While still at the level of declaratory intent, the course will discuss how such bold low-carbon future can not only be imagined, but also operationalized. First, students will learn which strategies and policy mixes and instruments may overcome barriers, lock-ins, and path dependencies that pose challenges for the ‘just’ low-carbon transition. Second, the course will offer new analytical concepts, terminologies and interpretations as they are applied across different theoretical frameworks including transition studies (MLP: Multi-Level Perspective; MaP: Multi-actor Perspective; or socio-technical perspective). These perspectives offer frames through which multiple analyses can be conducted (multi-level governance configurations, shifting power relations, capacity to enact change on multiple scales). Third, while not examining each regime in depth, linkages and interactions between and among related policy regimes will be noted (Climate & Energy policy, Green Deal for Europe, Sustainable Development Goals).

The course is of interest to students who wish to understand or conduct research in the field of energy transitions, learn to anticipate challenges that are ahead, or those who want to participate or contribute to such a transition themselves – with their own ideas, research projects, or policy formulations.


By examining empirical evidence and learning how to apply different theoretical frameworks, students will be able to build on and re-conceptualize their own ideas in new ways.
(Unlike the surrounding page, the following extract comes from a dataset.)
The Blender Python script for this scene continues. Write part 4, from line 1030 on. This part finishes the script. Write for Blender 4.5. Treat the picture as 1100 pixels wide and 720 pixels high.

By completing the course, students should be able to gain a deeper understanding of the following topics, and answer the following questions:

(i) What are the critical conditions that enable or constrain action towards systemic and structural change in energy transitions?
(ii) How does the political, legal, institutional context shape transformative climate and energy strategies?
(iii) What are the challenges ahead for low-carbon transition, and how do we think about resolving the conflicting priorities of the different sectors and different actors or stakeholders?
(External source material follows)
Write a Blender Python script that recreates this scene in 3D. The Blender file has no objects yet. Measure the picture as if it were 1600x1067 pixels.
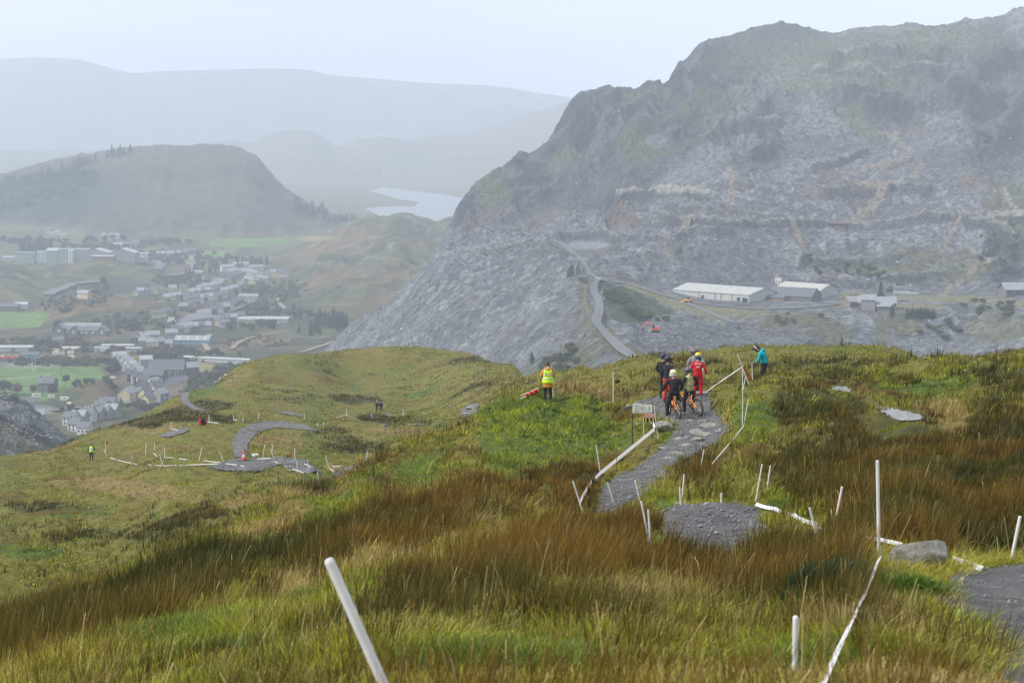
import bpy, bmesh, math, random
import numpy as np
from mathutils import Vector, Matrix
random.seed(7); rng = np.random.default_rng(7)
scn = bpy.context.scene
col = scn.collection
# ---------------------------------------------------------------- camera
F = 3111.0; TH = math.atan(333.5/F); CT, ST = math.cos(TH), math.sin(TH)
cam_d = bpy.data.cameras.new('camera'); cam = bpy.data.objects.new('camera', cam_d); col.objects.link(cam)
cam_d.sensor_width = 36.0; cam_d.lens = 36.0*F/1600.0; cam_d.clip_start = 0.1; cam_d.clip_end = 40000
cam.location = (0, 0, 0); cam.rotation_euler = (math.pi/2-TH, 0, 0); scn.camera = cam
cam_d.dof.use_dof = True; cam_d.dof.focus_distance = 60.0; cam_d.dof.aperture_fstop = 9.0
# ---------------------------------------------------------------- light
SUN_EL, SUN_AZ = math.radians(46), math.radians(258)
world = bpy.data.worlds.new('World'); scn.world = world; world.use_nodes = True
wn, wl = world.node_tree.nodes, world.node_tree.links
bg = wn['Background']
sky = wn.new('ShaderNodeTexSky'); sky.sky_type = 'NISHITA'; sky.sun_disc = False
sky.sun_elevation = SUN_EL; sky.sun_rotation = SUN_AZ; sky.air_density = 1.0; sky.dust_density = 3.0
tc = wn.new('ShaderNodeTexCoord'); mp = wn.new('ShaderNodeMapping'); mp.inputs['Scale'].default_value = (1, 1, 3.2)
nz = wn.new('ShaderNodeTexNoise'); nz.inputs['Scale'].default_value = 1.6; nz.inputs['Detail'].default_value = 5
cr = wn.new('ShaderNodeValToRGB')
cr.color_ramp.elements[0].position = 0.3; cr.color_ramp.elements[0].color = (3.7, 3.85, 4.15, 1)
cr.color_ramp.elements[1].position = 0.62; cr.color_ramp.elements[1].color = (5.9, 6.05, 6.4, 1)
mx = wn.new('ShaderNodeMix'); mx.data_type = 'RGBA'; mx.inputs[0].default_value = 0.9
wl.new(tc.outputs['Generated'], mp.inputs[0]); wl.new(mp.outputs[0], nz.inputs['Vector'])
wl.new(nz.outputs['Fac'], cr.inputs[0]); wl.new(sky.outputs[0], mx.inputs[6]); wl.new(cr.outputs[0], mx.inputs[7])
wl.new(mx.outputs[2], bg.inputs[0]); bg.inputs[1].default_value = 0.12
sd = bpy.data.lights.new('sun', 'SUN'); sd.energy = 3.0; sd.angle = math.radians(12); sd.color = (1.0, 0.965, 0.91)
sun = bpy.data.objects.new('sun', sd); col.objects.link(sun)
sun.rotation_euler = (math.pi/2-SUN_EL, 0, math.pi-SUN_AZ+math.pi)
sun.rotation_euler = Vector((-math.sin(SUN_AZ)*math.cos(SUN_EL), -math.cos(SUN_AZ)*math.cos(SUN_EL), -math.sin(SUN_EL))).to_track_quat('-Z', 'Y').to_euler()
scn.view_settings.view_transform = 'Standard'; scn.view_settings.look = 'None'
scn.view_settings.exposure = 0.60; scn.view_settings.gamma = 1.0; scn.view_settings.use_curve_mapping = False
scn.cycles.use_denoising = True
scn.cycles.max_bounces = 6; scn.cycles.volume_bounces = 4; scn.cycles.diffuse_bounces = 3
scn.cycles.transparent_max_bounces = 6
# ---------------------------------------------------------------- projection helpers
def P(px, py, D):
    D = np.asarray(D, float)
    a = (np.asarray(px, float)-800)/F; b = (533.5-np.asarray(py, float))/F
    dy = CT+b*ST; t = D/dy
    return np.stack(np.broadcast_arrays(a*t, D*np.ones_like(t), (-ST+b*CT)*t), -1)
def proj(X, Y, Z):
    yc = Y*CT-Z*ST; up = Y*ST+Z*CT
    return 800+F*X/yc, 533.5-F*up/yc
# ---------------------------------------------------------------- numpy noise
def _h(ix, iy, s):
    n = (ix.astype(np.int64)*374761393+iy.astype(np.int64)*668265263+s*974634777) & 0xffffffff
    n = ((n ^ (n >> 13))*1274126177) & 0xffffffff
    n = n ^ (n >> 16)
    return (n & 0xffff)/65535.0
def vnoise(x, y, s=0):
    ix, iy = np.floor(x), np.floor(y); fx, fy = x-ix, y-iy
    fx = fx*fx*(3-2*fx); fy = fy*fy*(3-2*fy)
    a = _h(ix, iy, s); b = _h(ix+1, iy, s); c = _h(ix, iy+1, s); d = _h(ix+1, iy+1, s)
    return (a*(1-fx)+b*fx)*(1-fy)+(c*(1-fx)+d*fx)*fy
def fbm(x, y, o=4, s=0, g=0.5):
    v = 0; a = 1; t = 0
    for k in range(o):
        v = v+a*vnoise(x, y, s+k*17); t += a; a *= g; x, y = x*1.97*0.8+y*1.97*0.6, -x*1.97*0.6+y*1.97*0.8
    return v/t
def ridged(x, y, o=4, s=0):
    v = 0; a = 1; t = 0
    for k in range(o):
        n = 1-abs(2*vnoise(x, y, s+k*31)-1); v = v+a*n*n; t += a; a *= 0.5; x, y = x*1.6+y*1.2, -x*1.2+y*1.6
    return v/t
def sstep(a, b, x):
    t = np.clip((x-a)/(b-a), 0, 1); return t*t*(3-2*t)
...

Nora Hampl (Institut für Politikwissenschaft, Universität Wien), focuses on transdisciplinary sustainability research (energy transitions, 3D sustainability research, political economy, environmental ethics, ecological economics), before that she held a teaching position at the Faculty of Arts & Sciences at Harvard University, Cambridge, USA. Most recently, she presented at conferences on the following topics: (‘Technology assessment of the expanding energy systems’, Institut für Technikfolgen Abschätzung, 27 May 2019, ‘Equitability in green development’, Lateinamerikaforschung, 17-19 May 2019; ‘Green development in the context of indigenous rights’; ‘Smart cities and sustainable energy systems’. In Brno, she organized a Renewable Energy Conference, 5-6 June 2019, and helped develop low-carbon energy strategy 2050 for the city of Brno.


Kacper Szulecki (2018) Conceptualizing energy democracy, Environmental Politics, 27:1, 21-21-41, DOI: 10. 1080/09644016.2017.1387294

James Meadowcroft. What about the politics? Sustainable development, transition management, and long term energy transitions. Policy Sci (2009) 42:323-340, DOI: 10.1007/s11077-009-9097-z.
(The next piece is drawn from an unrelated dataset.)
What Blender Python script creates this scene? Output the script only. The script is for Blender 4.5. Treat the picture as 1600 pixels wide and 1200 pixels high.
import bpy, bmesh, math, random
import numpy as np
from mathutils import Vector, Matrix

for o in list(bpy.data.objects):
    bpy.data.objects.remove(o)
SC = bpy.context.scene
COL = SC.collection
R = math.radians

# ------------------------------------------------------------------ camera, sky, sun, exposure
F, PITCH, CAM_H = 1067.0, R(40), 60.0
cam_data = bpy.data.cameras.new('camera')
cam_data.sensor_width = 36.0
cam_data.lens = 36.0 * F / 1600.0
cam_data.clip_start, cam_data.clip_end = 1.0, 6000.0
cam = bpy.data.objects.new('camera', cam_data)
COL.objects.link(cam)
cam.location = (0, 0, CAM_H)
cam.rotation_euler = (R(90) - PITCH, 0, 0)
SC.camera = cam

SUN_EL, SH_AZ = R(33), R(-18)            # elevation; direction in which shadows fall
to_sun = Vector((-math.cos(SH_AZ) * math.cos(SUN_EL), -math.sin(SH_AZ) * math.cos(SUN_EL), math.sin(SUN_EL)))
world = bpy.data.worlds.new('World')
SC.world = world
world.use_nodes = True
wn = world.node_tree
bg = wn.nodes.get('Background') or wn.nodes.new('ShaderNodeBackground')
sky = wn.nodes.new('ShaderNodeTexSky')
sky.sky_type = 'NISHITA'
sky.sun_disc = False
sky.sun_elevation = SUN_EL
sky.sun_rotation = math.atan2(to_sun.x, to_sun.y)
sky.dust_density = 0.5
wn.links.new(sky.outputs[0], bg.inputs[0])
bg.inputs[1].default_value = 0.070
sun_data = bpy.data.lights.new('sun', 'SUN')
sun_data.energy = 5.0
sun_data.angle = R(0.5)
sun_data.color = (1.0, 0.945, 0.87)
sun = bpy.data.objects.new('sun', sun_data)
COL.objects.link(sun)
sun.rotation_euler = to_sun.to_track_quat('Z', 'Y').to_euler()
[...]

Karoline S. Rogge and Elisabeth Dütschke. What makes them believe in the low-carbon energy transition? Exploring corporate perceptions of the credibility of climate policy mixes. Environmental Science and Policy 87 (2018) 74-84.

The European Green Deal. European Commission, Brussels, 11.12.2019. COM(2019) 640.


Reading assignment are to be completed prior to the sessions so that students can participate in a discussion in groups and with each other (maximum 30 points).


The written assignment is to be submitted in two parts:

Part 1: include topic (elective by the student), introductory paragraph, and list of references (literature) (maximum 10 points)

Part 2: final assignment will consist of title, introduction, main text, conclusion(s), references (total of 3-5 pages) (maximum 60 points) submitted after the course.


60 points is the threshold for passing the course.


Topic proposal: April 12
Final assignment: May 8

A penalty of 5 points for every day of delay.